If looks could kill, I would’ve been taking an immediate dirt nap. More than one of the lead agents in that room shot me one of those “who the hell do you think you are” looks. I was too tired and pissed off to care. I stepped out of the room and exhaled. Then I called state police headquarters and was promptly connected to Colonel Mitchell. I briefed him on what was happening. He was less than pleased. Then he gave me a direct order. I was to fax a flyer to headquarters to be immediately broadcast to all state police units in Maryland. He wanted every police car in the state to have the information right now. I was told to mass-produce the flyers and get them distributed as quickly as possible. He also told me to let the task force know that these were my orders, and if anybody had any problems with them they could contact him directly. He also told me to get the flyers over to the Rockville Barrack to have them assist in the distribution.

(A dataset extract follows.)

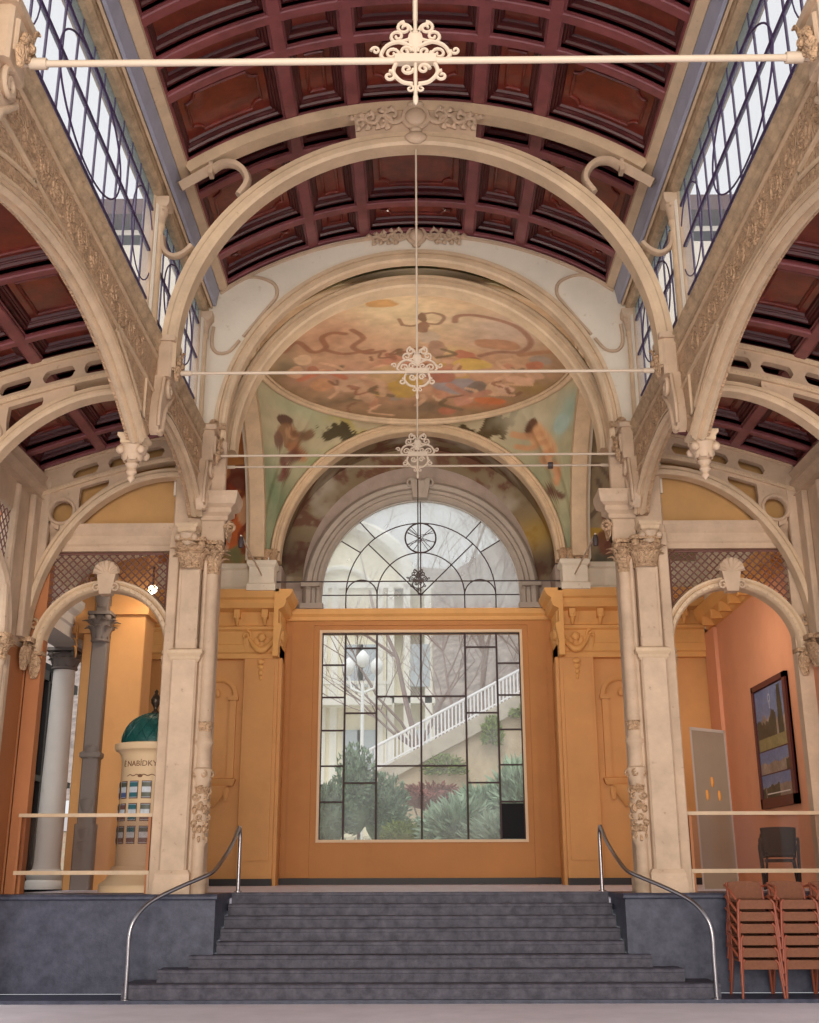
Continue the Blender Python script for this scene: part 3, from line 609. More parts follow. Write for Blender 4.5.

Finally, he said this would be a good time for me to get the hell out of the joint operations center. “Dave,” he said, “you were okay right up to the part when you asked them which one of them was going to pay for the funeral.” He chuckled. “I’m sure you pissed off some big-time federal egos, but that’s my boy. I can get away with that shit, a lieutenant can’t.” There it was—I had direct orders from the boss. For the first time in a long time I felt like I had a mission, something I could personally do that would contribute to the overall mission at hand.

Colonel Mitchell’s language was a little more colorful than what I just described, but the point was that he and I were clearly on the same page. And since he was the boss, I had no problem seeing to it that those orders were carried out. The bottom line was this: although we were all working together on this thing, I didn’t work for the FBI or ATF. I worked for the Maryland State Police.

I went back to the conference room and announced what my orders were and then promptly left the room, leaving some angry agents in my wake. I didn’t give a rat’s ass what they thought. I had my orders, and I was damn well going to carry them out.

I grabbed a handful of flyers, jumped into car 662, and headed out to the Rockville Barrack. On the way I called the state police duty officer in our Pikesville headquarters and relayed my orders. I told him I would be faxing them a copy of the flyer from the Rockville Barrack in a few minutes.